Après une première scène drolatique où l’on découvre les deux sœurs Rim et Yasmina, à peine adultes, en pleine soirée pyjama et parlant sexualité et plaisir féminin, le film enchaîne sur un événement tragi-comique plus grave : en l’absence de sa sœur Rim, en voyage scolaire à Auschwitz (on reconnaît que ce clin d’œil est un peu facilement provoc), Yasmina s’est laissée convaincre, dans un jeu assez ignoble de persuasion dont les mauvais garçons ont le secret, de faire une gâterie au copain de Rim. Yasmine ressent immédiatement le côté pathétique de la chose, encore plus quand elle découvre que son propre copain a filmé l’action, ce qui va donner lieu à un odieux chantage devenu un peu trop courant chez les adolescents…

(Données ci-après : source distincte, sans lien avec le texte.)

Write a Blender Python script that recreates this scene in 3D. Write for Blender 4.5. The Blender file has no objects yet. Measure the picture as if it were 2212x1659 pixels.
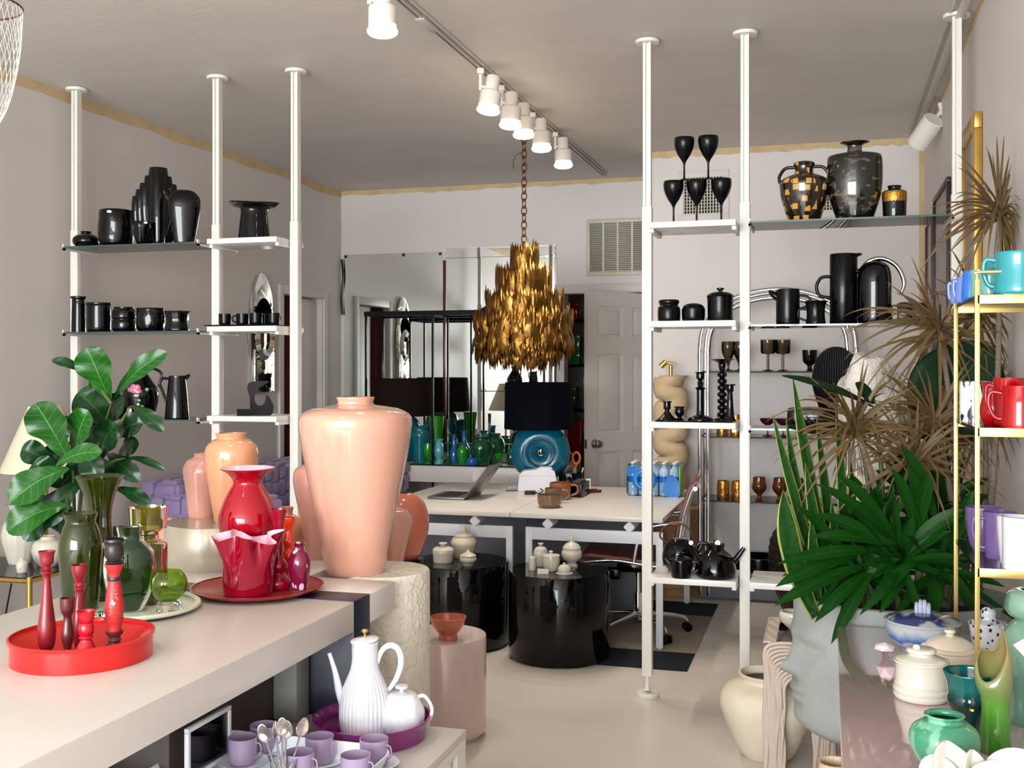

L’immense audace du film tient autant dans la capacité de rire du pire (ici l’abus sexuel des jeunes filles dans toute l’horreur de sa normalité dans le regard des jeunes hommes), dans un esprit à la Hara Kiri ou à la Desproges, que dans la tchatche imparable, irrésistible des deux actrices, qui ont donc écrit elles-mêmes une grande partie de leurs dialogues assassins. Ce qui désamorce au passage les accusations entendues sur le côté prétendument exagéré des situations et de la bêtise crasse des garçons.
Le film fait suite au premier moyen métrage d’Antoine Desrosières, Haramiste, dans lequel deux jeunes filles musulmanes tentaient de composer entre leurs convictions religieuses, ce qui est « haram » et l’éveil de leur sexualité…
Deux ans plus tard, les jeunes filles ont grandi et sont confrontées à la connerie sexiste (mais aussi homophobe et complotiste) des mecs et vont affirmer leur intelligence, leurs désirs et ça dépote. Le tout au rythme étonnant de chansons yéyé des années 60 au côté sucré et faussement gentillet qui délivre des paroles féministes contrebalançant la crudité des situations. A l’ère Weinstein / Ramadan, ça fait carrément du bien.